Sicherheit wird immer großgeschrieben

Entlang der Wege, die für Besucher zugänglich sind, befinden sich die mittelalterlichen Werkstätten, in denen die Materialien und Werkzeuge für die Baustelle gefertigt werden. Experimentelle Archäologie, die unter anderem das Ziel verfolgt, wissenschaftliche Erkenntnisse über das frühe Mittelalter zu gewinnen. Historische Anleitungen von Handwerkern, Materialrezepte und die Beschreibung von Vorgänge seien in der Theorie oft leicht zu lesen. „Erst beim Versuch das Ganze umzusetzen, zeigt sich, wo die Haken sind“, sagt Archäologe Napierala. Zudem müssen die mittelalterlichen Bauweisen auf dem Campus Galli unter den heutigen Bau- und Sicherheitsvorschriften ausgeführt werden. Die Sicherheit für Besucher und Mitarbeiter werde zu jeder Zeit ganz großgeschrieben, betont der Vorsitzende des Vereins „Karolingische Klosterstadt“, Anton Oschwald.
Aktuell wird die Scheune errichtet

Das Gelände verändert sich ständig. Im vergangenen Winter wurden unter anderem Bäume gefällt und Platz geschaffen für die anstehenden Bauprojekte.
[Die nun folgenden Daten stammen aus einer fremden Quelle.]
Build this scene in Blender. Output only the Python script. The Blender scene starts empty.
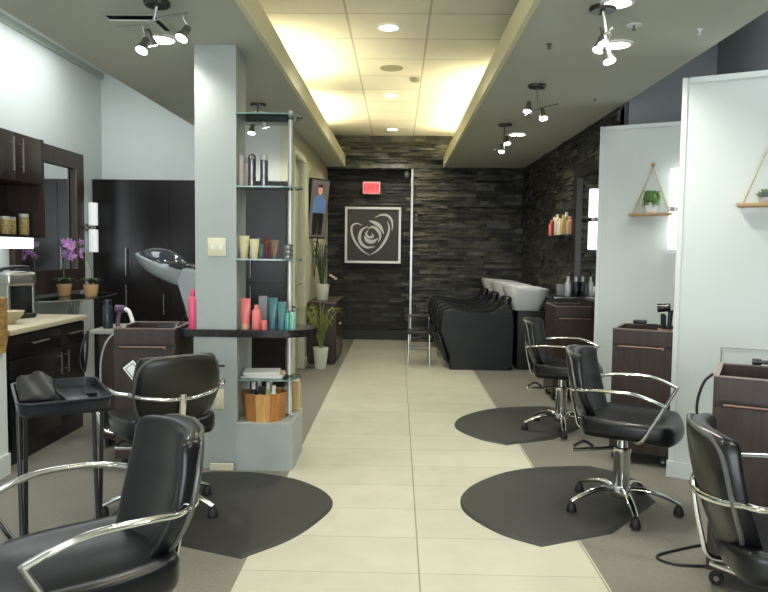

Herzstück der Anlage soll eine rund 70 Meter lange Steinkirche werden, deren Grundriss grob abgesteckt wurde und den Betrachtern einen ersten Eindruck vermittelt, welche Dimension die Zeichnungen auf dem Sankt Galler Klosterplan erreichen kann. Doch das aktuelle Bauvorhaben in den kommenden Monaten ist die Errichtung der zehn mal 20 Meter großen Scheune. Bis zum Ende des Jahres sollen die Außenwände stehen und das Dach mit Stroh gedeckt sein. Gleichzeitig laufen die Vorbereitungen für ein als „Abtsnebenhaus“ bezeichnetes Gebäude. „Wir werden hier noch viele Jahrzehnte beschäftigt sein“, sagt Napierala. Die Zeit auf dem Campus Galli ist eben eine andere. Das merkt man deutlich, wenn man sich die Zeit nimmt, alles genau zu betrachten, den Arbeitern zuzuschauen und sich auf die besondere Atmosphäre des Ortes einzulassen. Alle Beteiligten hoffen, dass das bald wieder für die Besucher möglich sein wird.